Well, we all have varied views of each other's best selves, but it's likely, at our core, that we know ourselves. We know what it feels like to wake up each morning and simply FEEL GOOD about ourselves.

This morning, in fact, my daughter--that one who loves teaching stuff immediately after learning it--dragged me from bed and into the kitchen: "Dad, look the sun isn't even up yet, but the sky is getting pink...this is the perfect time of day to do the cumbia."

"The what?" I ask, half asleep and putting on a pot of coffee?

"This dance I learned in music class! It is from Latin America. Here, let me show you!"

And there was my daughter in all her glory, teaching me something. Her brain was awake, her heart was awake, and...most importantly, she felt so good about herself.

And this is the heart of it. Our best selves know what it feels like to be humming on all cylinders. We know when we're making good decisions, feeling proud, feeling connected; we know when we're being challenged and being brave, taking risks and surpassing new milestones.

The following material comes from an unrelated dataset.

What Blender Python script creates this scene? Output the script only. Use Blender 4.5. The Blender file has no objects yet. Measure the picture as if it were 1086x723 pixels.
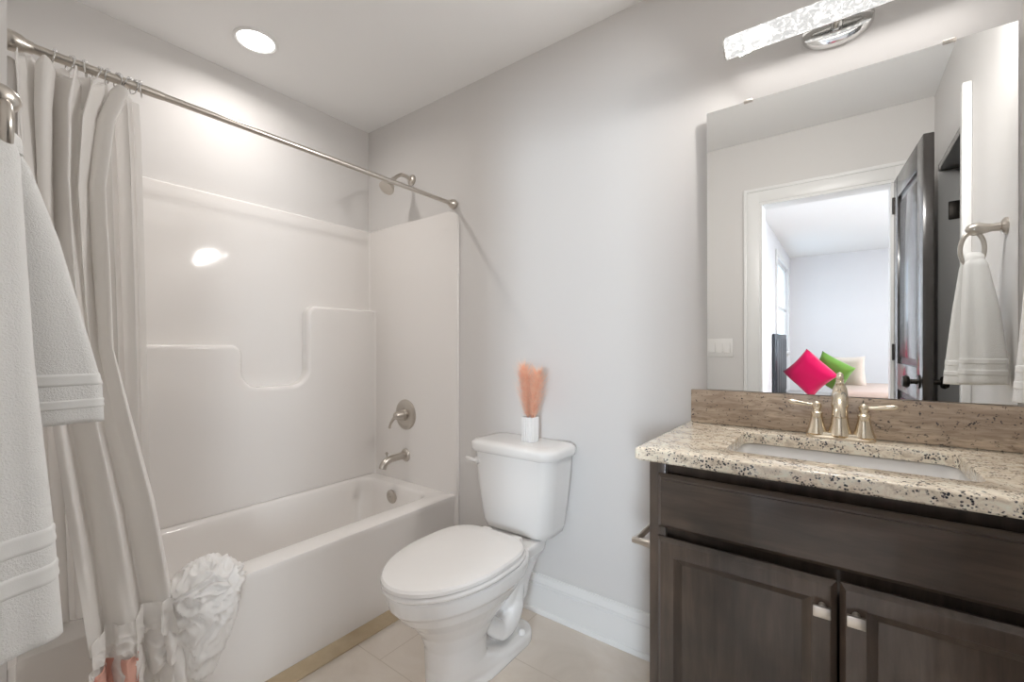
import bpy, bmesh, math, random
from mathutils import Vector, Matrix, noise, Euler
random.seed(7)
PI = math.pi
S = bpy.context.scene
COL = S.collection

# ------------------------------------------------------------------ camera, exposure, lights
F_PX = 467.0
CAM = (2.27, -1.61, 1.142)
cd = bpy.data.cameras.new('camera'); cam = bpy.data.objects.new('camera', cd); COL.objects.link(cam)
cd.sensor_width = 36.0; cd.lens = 36.0 * F_PX / 1086.0
cd.shift_y = 7.5 / 1086.0
cd.clip_start = 0.02
cam.location = CAM
cam.rotation_euler = (PI / 2, 0, math.atan2(0.5997, 0.8002))
S.camera = cam
S.view_settings.view_transform = 'Standard'
S.view_settings.look = 'None'
S.view_settings.gamma = 1.0
S.view_settings.use_curve_mapping = False
S.view_settings.exposure = 0.33

w = bpy.data.worlds.new('sky'); S.world = w; w.use_nodes = True
w.node_tree.nodes['Background'].inputs[0].default_value = (0.62, 0.78, 1.0, 1)
w.node_tree.nodes['Background'].inputs[1].default_value = 1.0

def area(name, loc, target, sx, sy, power, color, shape='RECTANGLE', spread=PI):
    l = bpy.data.lights.new(name, 'AREA'); l.shape = shape; l.size = sx
    if shape in ('RECTANGLE', 'ELLIPSE'): l.size_y = sy
    l.energy = power; l.color = color; l.spread = spread
    o = bpy.data.objects.new(name, l); COL.objects.link(o); o.location = loc
    d = Vector(target) - Vector(loc); o.rotation_euler = d.to_track_quat('-Z', 'Y').to_euler()
    return o
P_CAN = 3.3
P_BAR = 10.5
P_DOWN = 0.45
P_WIN2 = 60.0
P_FILL = 16.0
P_BED = 75.0
area('recessed_light_lamp', (0.315, -0.77, 2.428), (0.315, -0.77, 0), 0.06, 0.06, P_CAN, (1.0, 0.95, 0.915), 'DISK', math.radians(165))
area('bar_light_lamp', (2.12, -0.130, 2.085), (1.45, -1.2, 1.55), 0.27, 0.05, P_BAR, (1.0, 0.965, 0.935))
area('bar_light_lamp', (2.41, -0.130, 2.085), (2.25, -1.1, 1.65), 0.27, 0.05, P_BAR * 0.4, (1.0, 0.965, 0.935))
area('bar_light_lamp', (2.265, -0.085, 2.050), (2.265, -0.10, 1.0), 0.56, 0.04, P_DOWN, (1.0, 0.965, 0.935))
area('bedroom_window_daylight', (4.1, -6.585, 1.45), (2.1, -1.7, 1.0), 1.5, 1.4, P_WIN2, (0.80, 0.90, 1.0), spread=math.radians(70))
area('bedroom_right_fill_light', (5.63, -3.1, 1.5), (2.0, -1.66, 1.15), 1.3, 1.2, P_FILL, (0.86, 0.93, 1.0), spread=math.radians(50))  # unseen fill light added, aimed through the doorway to brighten the bathroom
area('bedroom_fill_light', (4.3, -4.0, 2.42), (4.3, -4.0, 0.0), 0.5, 0.5, P_BED, (0.97, 0.97, 1.0))  # unseen fill added to brighten the bedroom; no fixture belongs to it
S.cycles.max_bounces = 16; S.cycles.diffuse_bounces = 8; S.cycles.glossy_bounces = 6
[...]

Our brains all wake up in different ways, but having a grasp on ourselves and what wakes us up is important. I loved starting my day with my daughter, being guided toward a deepened understanding of her, and of myself. Her love of dancing in the predawn light of our kitchen was contagious, and in that interaction--one that lasted no more than two minutes--she moved me in the direction of real, tangible goodness.

I know because it made my heart glad. Glad to know her. Glad to be alive. Glad to have today with the movement of the cumbia in my every step and action, and the movement of GOOD in the rhythm of my heart.


*In her words, last week she tipped the scales from being "five and three-quarters" to being "basically six."